Reputation: 19403
In pure, unvectorised, Python I can use,
>>> a = 9
>>> b = [5, 7, 12]
>>> a in b
False
I would like to do something similar for arrays in Numpy i.e.
>>> a = np.array([1, 2, 3, 4, 5, 6, 7, 8, 9, 10])
>>> b = np.array([5, 7, 12])
>>> a in b
np.array([False, False, False, False, True, False, True, False, False, False])
... although this does not work.
Is there a function or method that achieves this? If not what is the easiest way to do this?
Upvotes: 3
Views: 515
Reputation: 20145
You are looking for in1d:
>>> import numpy as np
>>> a = np.array([1, 2, 3, 4, 5, 6, 7, 8, 9, 10])
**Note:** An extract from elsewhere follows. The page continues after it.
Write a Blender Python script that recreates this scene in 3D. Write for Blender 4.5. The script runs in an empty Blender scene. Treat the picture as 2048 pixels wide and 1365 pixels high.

>>> b = np.array([5, 7, 12])
>>> np.in1d( a, b)
array([False, False, False, False, True, False, True, False, False, False], dtype=bool)
Upvotes: 8
Reputation: 633
You may want to implement some sort of string searching algorithms if you are going to test whether one sequence contains another sequence. Reference from Wikipedia
Upvotes: 0
Reputation: 138437
You're comparing two very different things. With the pure Python lists, you have an int and a list. With numpy, you have two numpy arrays. If you change a to an int, then it works as expected in numpy.
>>> a = 9
>>> b = np.array([5, 7, 12])
>>> a in b
False
Also note that what you show with two lists is quite an intuitive result. The returned array is showing you, for each value in array a, is it in b? 5 and 7 are, the others are not. Hence the given result.